● EXERCISE OBJECTIVE
Reproduce the material word for word; the images stay out.

____ DATASET EXCERPT

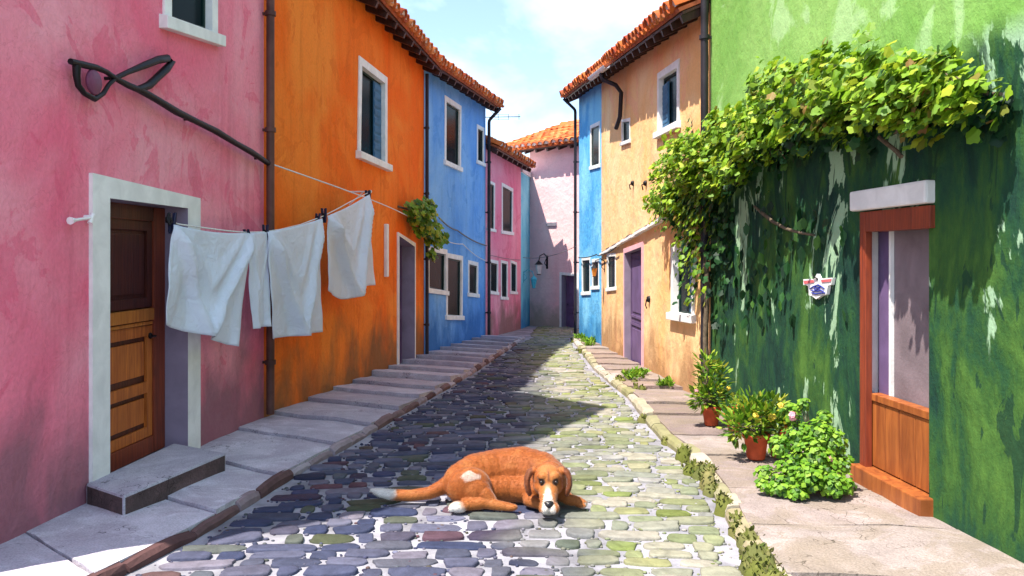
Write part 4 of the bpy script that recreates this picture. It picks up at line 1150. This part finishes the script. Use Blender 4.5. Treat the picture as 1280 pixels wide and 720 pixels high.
# creeper over the orange doorway
f = F_or
T = thing('creeper', 'small green creeper drooping over the doorway of the orange house', 'creeper', f.pt(*f.hit(512,292), .05))
mb = MB(); rnd = random.Random(41)
def fo_pt(px, py, off):
    ff = F_or if px < 530 else F_bl
    return ff.pt(*ff.hit(px,py), off)
for (px,py,r,n) in ((508,268,.22,70),(520,280,.22,60),(500,262,.14,34),(516,258,.14,34),(526,300,.15,40),(533,297,.12,30),(524,318,.09,18),(540,299,.1,18),(512,285,.15,30)):
    c = fo_pt(px,py,.28)
    for _ in range(int(n*2.2)):
        p = c+V((rnd.gauss(0,1),rnd.gauss(0,1),rnd.gauss(0,1))).normalized()*r*1.35*rnd.random()**.45
        leaf(mb, p, rnd.uniform(.08,.14), F_or.n*.8+V((rnd.gauss(0,.4),-.4+rnd.gauss(0,.4),.5)), rnd, 5)
mb.build('leaves', M['leaf_pot'], T)
mb = MB(); mb.tube([F_or.pt(*F_or.hit(497,258),.0),fo_pt(505,264,.2),fo_pt(518,280,.28),fo_pt(528,305,.26),fo_pt(527,328,.22)], [.02,.018,.014,.01,.006], 6); mb.tube([fo_pt(510,270,.25),fo_pt(530,290,.28),fo_pt(543,300,.24)], [.012,.01,.005], 6)
mb.build('stem', M['stem'], T)

# ------------------------------------------------------------------ pots and plants
def potted(name, label, cat, px, py, w, h, potm, foliage, leafm, size, flowers=(), oval=False, dens=1.0, seed=1, group='potted plants along the green wall'):
    """px,py: foot of the pot in the photograph"""
    rnd = random.Random(seed)
    d = (EYE-.10)*1000/(py-342); p = P(px,py,d); x = min(p.x, wr(p.y)-w*.62); base = V((x, p.y, ground(p.y)+.115))
    T = thing(name, label, cat, base, group); r = w/2
    mb = MB(); mb.lathe(base, [(0,0),(r*.66,0),(r*.70,.01),(r*.92,h*.80),(r*1.04,h*.80),(r*1.06,h*.84),(r*1.06,h*.98),(r*1.02,h),(r*.90,h),(r*.88,h*.88),(0,h*.86)], 26)
    po = mb.build('pot', M[potm], T)
    mb = MB(); mb.lathe(base, [(0,h*.93),(r*.5,h*.91),(r*.885,h*.88)], 16); mb.build('soil', M['soil'], T)
    mb = MB(); sm_ = MB()
    for (dx, dy, dz, rr, n) in foliage:
        c = base+V((dx,dy,h+dz))
        for k in range(3):
            q = c+V((rnd.gauss(0,.3),rnd.gauss(0,.3),rnd.gauss(0,.3)))*rr
            sm_.tube([base+V((rnd.gauss(0,.02),rnd.gauss(0,.02),h*.88)), (base+V((0,0,h))+q)/2+V((0,0,.02)), q], [.008,.006,.004], 5)
        for _ in range(int(n*dens)):
            dr = V((rnd.gauss(0,1),rnd.gauss(0,1),rnd.gauss(0,1))).normalized(); q = c+dr*rr*rnd.random()**.4
            wlim = wr(q.y)-.03
            if q.x > wlim: q.x = wlim-rnd.uniform(0,.08)
            if q.z < ground(q.y)+.13: q.z = ground(q.y)+.13+rnd.uniform(0,.03)
            sz = size*rnd.uniform(.7,1.3)
            if oval: ovleaf(mb, q, dr+V((0,0,.5)), sz*1.35, rnd, .42)
            else: leaf(mb, q, sz, dr+V((-.3,-.3,.9)), rnd, 4)
    mb.build('foliage', M[leafm], T); sm_.build('stems', M['stem'], T)
    for (dx,dy,dz,mt,s) in flowers:
        fb = MB(); c = base+V((dx,dy,h+dz))
        for k in range(9):
            dr = V((rnd.gauss(0,1)-.3,rnd.gauss(0,1)-.6,rnd.gauss(0,1)+.5)).normalized(); q = c+dr*s*.5
            leaf(fb, q, s*.8, dr, rnd, 3, fold=-.2)
        fb.ell(c, (s*.4,s*.4,s*.35), 8, 5)
        fb.build('flower', M[mt], T)
    return T
potted('potted_plant', 'red pot with tall dark green plant at the corner of the apricot house', 'potted plant', 889, 533, .205, .21, 'pot',
  [(-.03,-.02,.12,.19,170),(.02,.02,.30,.19,150),(-.05,.0,.45,.12,70),(.05,.03,.10,.17,90),(-.13,-.05,.12,.10,50)], 'leaf_pot', .06, [(-.18,-.05,.16,'petal_pink',.05),(.16,-.1,.2,'petal_yel',.04)], True, 1.0, 51)
potted('potted_plant', 'low red-flowered plant half hidden between the two red pots', 'potted plant', 917, 541, .15, .13, 'pot_or',
  [(-.02,0,.06,.10,80),(.04,.03,.12,.11,80)], 'leaf_pot', .05, [(-.05,-.08,.10,'petal_red',.075),(.03,-.09,.12,'petal_red',.08),(.10,-.06,.14,'petal_red',.07),(-.1,-.05,.05,'petal_red',.06)], True, 1.0, 52)
potted('potted_plant', 'large red terracotta pot with spreading yellow-green flowering plant', 'potted plant', 945, 575, .225, .225, 'pot',
  [(-.10,-.02,.08,.17,150),(.05,.0,.13,.18,160),(.14,.02,.20,.14,110),(-.19,-.02,.05,.11,70),(-.02,.05,.22,.13,80),(.2,-.03,.08,.12,80)], 'leaf_pot', .06, [(.10,-.14,.16,'petal_yel',.06),(-.05,-.15,.18,'petal_yel',.045),(.18,-.12,.26,'petal_yel',.05),(.21,-.1,.02,'petal_red',.05)], True, 1.0, 53)
potted('potted_plant', 'small orange pot tucked behind the large red pot', 'potted plant', 972, 573, .17, .14, 'pot_or',
  [(.02,.02,.10,.11,90),(.08,0,.2,.10,70)], 'leaf_pot', .05, [(.03,-.1,.14,'petal_red',.04)], True, 1.0, 54)
potted('bush', 'big bright green leafy bush in a brown pot beside the red-framed doorway', 'potted bush', 1022, 612, .21, .17, 'pot_br',
  [(-.22,-.12,-.02,.15,170),(-.08,-.12,.10,.15,180),(-.02,-.05,.26,.11,100),(-.34,-.18,-.12,.11,90),(-.15,.0,.22,.12,110),(.08,-.04,.20,.12,90),(.0,-.28,-.06,.11,90),(-.42,-.05,-.05,.08,40),(.14,-.05,.05,.11,70),(-.19,.05,.40,.08,45),(-.30,-.02,.16,.09,60),(-.16,-.26,-.02,.11,90),(-.10,.02,.47,.05,22),(.05,.0,.38,.06,28),(-.47,-.16,-.10,.06,24),(-.26,-.3,-.13,.08,40),(.12,-.2,-.08,.09,45),(-.05,-.15,.02,.16,120)], 'leaf_bright', .042, [(-.2,-.02,.38,'petal_pink',.06),(-.12,-.05,.22,'petal_red',.04),(.02,-.2,.1,'petal_pink',.04)], False, 2.3, 55)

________

● OUTPUT FOR THIS EXERCISE
Write part 4 of the bpy script that recreates this picture. It picks up at line 1150. This part finishes the script. Use Blender 4.5. Treat the picture as 1280 pixels wide and 720 pixels high.
# creeper over the orange doorway
f = F_or
T = thing('creeper', 'small green creeper drooping over the doorway of the orange house', 'creeper', f.pt(*f.hit(512,292), .05))
mb = MB(); rnd = random.Random(41)
def fo_pt(px, py, off):
    ff = F_or if px < 530 else F_bl
    return ff.pt(*ff.hit(px,py), off)
for (px,py,r,n) in ((508,268,.22,70),(520,280,.22,60),(500,262,.14,34),(516,258,.14,34),(526,300,.15,40),(533,297,.12,30),(524,318,.09,18),(540,299,.1,18),(512,285,.15,30)):
    c = fo_pt(px,py,.28)
    for _ in range(int(n*2.2)):
        p = c+V((rnd.gauss(0,1),rnd.gauss(0,1),rnd.gauss(0,1))).normalized()*r*1.35*rnd.random()**.45
        leaf(mb, p, rnd.uniform(.08,.14), F_or.n*.8+V((rnd.gauss(0,.4),-.4+rnd.gauss(0,.4),.5)), rnd, 5)
mb.build('leaves', M['leaf_pot'], T)
mb = MB(); mb.tube([F_or.pt(*F_or.hit(497,258),.0),fo_pt(505,264,.2),fo_pt(518,280,.28),fo_pt(528,305,.26),fo_pt(527,328,.22)], [.02,.018,.014,.01,.006], 6); mb.tube([fo_pt(510,270,.25),fo_pt(530,290,.28),fo_pt(543,300,.24)], [.012,.01,.005], 6)
mb.build('stem', M['stem'], T)

# ------------------------------------------------------------------ pots and plants
def potted(name, label, cat, px, py, w, h, potm, foliage, leafm, size, flowers=(), oval=False, dens=1.0, seed=1, group='potted plants along the green wall'):
    """px,py: foot of the pot in the photograph"""
    rnd = random.Random(seed)
    d = (EYE-.10)*1000/(py-342); p = P(px,py,d); x = min(p.x, wr(p.y)-w*.62); base = V((x, p.y, ground(p.y)+.115))
    T = thing(name, label, cat, base, group); r = w/2
    mb = MB(); mb.lathe(base, [(0,0),(r*.66,0),(r*.70,.01),(r*.92,h*.80),(r*1.04,h*.80),(r*1.06,h*.84),(r*1.06,h*.98),(r*1.02,h),(r*.90,h),(r*.88,h*.88),(0,h*.86)], 26)
    po = mb.build('pot', M[potm], T)
    mb = MB(); mb.lathe(base, [(0,h*.93),(r*.5,h*.91),(r*.885,h*.88)], 16); mb.build('soil', M['soil'], T)
    mb = MB(); sm_ = MB()
    for (dx, dy, dz, rr, n) in foliage:
        c = base+V((dx,dy,h+dz))
        for k in range(3):
            q = c+V((rnd.gauss(0,.3),rnd.gauss(0,.3),rnd.gauss(0,.3)))*rr
            sm_.tube([base+V((rnd.gauss(0,.02),rnd.gauss(0,.02),h*.88)), (base+V((0,0,h))+q)/2+V((0,0,.02)), q], [.008,.006,.004], 5)
        for _ in range(int(n*dens)):
            dr = V((rnd.gauss(0,1),rnd.gauss(0,1),rnd.gauss(0,1))).normalized(); q = c+dr*rr*rnd.random()**.4
            wlim = wr(q.y)-.03
            if q.x > wlim: q.x = wlim-rnd.uniform(0,.08)
            if q.z < ground(q.y)+.13: q.z = ground(q.y)+.13+rnd.uniform(0,.03)
            sz = size*rnd.uniform(.7,1.3)
            if oval: ovleaf(mb, q, dr+V((0,0,.5)), sz*1.35, rnd, .42)
            else: leaf(mb, q, sz, dr+V((-.3,-.3,.9)), rnd, 4)
    mb.build('foliage', M[leafm], T); sm_.build('stems', M['stem'], T)
    for (dx,dy,dz,mt,s) in flowers:
        fb = MB(); c = base+V((dx,dy,h+dz))
        for k in range(9):
            dr = V((rnd.gauss(0,1)-.3,rnd.gauss(0,1)-.6,rnd.gauss(0,1)+.5)).normalized(); q = c+dr*s*.5
            leaf(fb, q, s*.8, dr, rnd, 3, fold=-.2)
        fb.ell(c, (s*.4,s*.4,s*.35), 8, 5)
        fb.build('flower', M[mt], T)
    return T
potted('potted_plant', 'red pot with tall dark green plant at the corner of the apricot house', 'potted plant', 889, 533, .205, .21, 'pot',
  [(-.03,-.02,.12,.19,170),(.02,.02,.30,.19,150),(-.05,.0,.45,.12,70),(.05,.03,.10,.17,90),(-.13,-.05,.12,.10,50)], 'leaf_pot', .06, [(-.18,-.05,.16,'petal_pink',.05),(.16,-.1,.2,'petal_yel',.04)], True, 1.0, 51)
potted('potted_plant', 'low red-flowered plant half hidden between the two red pots', 'potted plant', 917, 541, .15, .13, 'pot_or',
  [(-.02,0,.06,.10,80),(.04,.03,.12,.11,80)], 'leaf_pot', .05, [(-.05,-.08,.10,'petal_red',.075),(.03,-.09,.12,'petal_red',.08),(.10,-.06,.14,'petal_red',.07),(-.1,-.05,.05,'petal_red',.06)], True, 1.0, 52)
potted('potted_plant', 'large red terracotta pot with spreading yellow-green flowering plant', 'potted plant', 945, 575, .225, .225, 'pot',
  [(-.10,-.02,.08,.17,150),(.05,.0,.13,.18,160),(.14,.02,.20,.14,110),(-.19,-.02,.05,.11,70),(-.02,.05,.22,.13,80),(.2,-.03,.08,.12,80)], 'leaf_pot', .06, [(.10,-.14,.16,'petal_yel',.06),(-.05,-.15,.18,'petal_yel',.045),(.18,-.12,.26,'petal_yel',.05),(.21,-.1,.02,'petal_red',.05)], True, 1.0, 53)
potted('potted_plant', 'small orange pot tucked behind the large red pot', 'potted plant', 972, 573, .17, .14, 'pot_or',
  [(.02,.02,.10,.11,90),(.08,0,.2,.10,70)], 'leaf_pot', .05, [(.03,-.1,.14,'petal_red',.04)], True, 1.0, 54)
potted('bush', 'big bright green leafy bush in a brown pot beside the red-framed doorway', 'potted bush', 1022, 612, .21, .17, 'pot_br',
  [(-.22,-.12,-.02,.15,170),(-.08,-.12,.10,.15,180),(-.02,-.05,.26,.11,100),(-.34,-.18,-.12,.11,90),(-.15,.0,.22,.12,110),(.08,-.04,.20,.12,90),(.0,-.28,-.06,.11,90),(-.42,-.05,-.05,.08,40),(.14,-.05,.05,.11,70),(-.19,.05,.40,.08,45),(-.30,-.02,.16,.09,60),(-.16,-.26,-.02,.11,90),(-.10,.02,.47,.05,22),(.05,.0,.38,.06,28),(-.47,-.16,-.10,.06,24),(-.26,-.3,-.13,.08,40),(.12,-.2,-.08,.09,45),(-.05,-.15,.02,.16,120)], 'leaf_bright', .042, [(-.2,-.02,.38,'petal_pink',.06),(-.12,-.05,.22,'petal_red',.04),(.02,-.2,.1,'petal_pink',.04)], False, 2.3, 55)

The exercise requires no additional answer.